Joint Letter by Human Rights Organizations Calls for Accountability

President Abdel Fattah El-Sisi appears with UNDP officials at the release of the new UNDP Egypt report in the new administrative capital, east of Cairo, September 14, 2021.  Screenshot from Egyptian Presidency Official YouTube Channel

(New York) – The United Nations Development Program’s (UNDP) September 2021 Egypt Human Development Report includes false and misleading claims, Amnesty International, the Cairo Institute for Human Rights Studies, and Human Rights Watch said today. Many of these claims appear aimed at whitewashing grave violations of international human rights law committed by the Egyptian government and security forces.

In a joint letter to Achim Steiner, the UNDP administrator, on November 1, and shared with the office of UN Secretary-General António Guterres, the three organizations detailed the report’s false and misleading claims. No response was received as of time of writing.

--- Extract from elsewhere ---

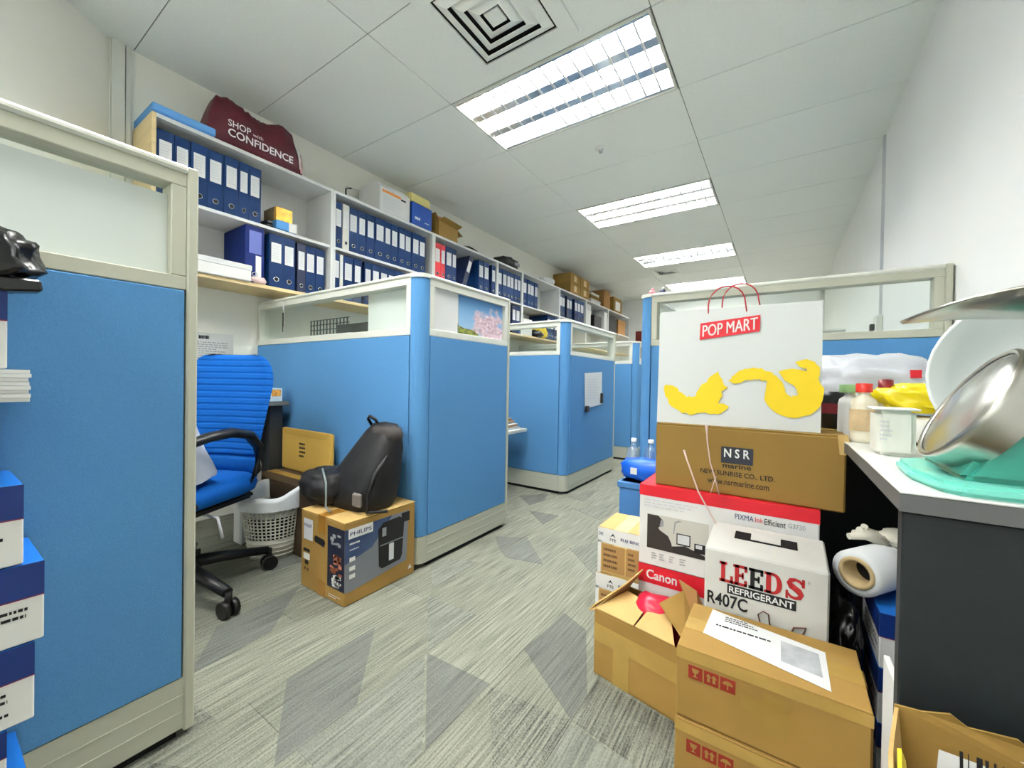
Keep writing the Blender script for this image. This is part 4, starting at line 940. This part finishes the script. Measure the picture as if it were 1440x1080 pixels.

“The Egyptian government routinely denies and distorts the truth about the ongoing human rights crisis despite the scale and severity of human rights violations,” the three organizations said in the letter. “When a UN agency lends credibility to false claims by a government … it facilitates the repetition of similar violations and further encourages impunity.”

The UNDP should revise the 2021 Egypt Human Development report to ensure that its contents align with the assessments of UN human rights experts and the UN’s framework of a human rights-based approach to human development, the groups said. Pending this revision, the organizations urged the UNDP to remove the report from all UN online portals and investigate the circumstances surrounding its drafting and publication. The findings of that investigation should be publicly available.

The three organizations described how the narrative of the UNDP report contradicts assessments and findings of other UN agencies, including the Office of the High Commissioner for Human Rights, as well as reports by national and international human rights nongovernmental organizations over the past eight years. The UNDP report’s whitewashing severely undermines the UN’s goal of pursuing a human rights-based approach to human development.

The three groups called on UNDP to consult in a meaningful way with all relevant UN bodies and human rights mechanisms, as well as independent civil society prior to issuing such reports in the future.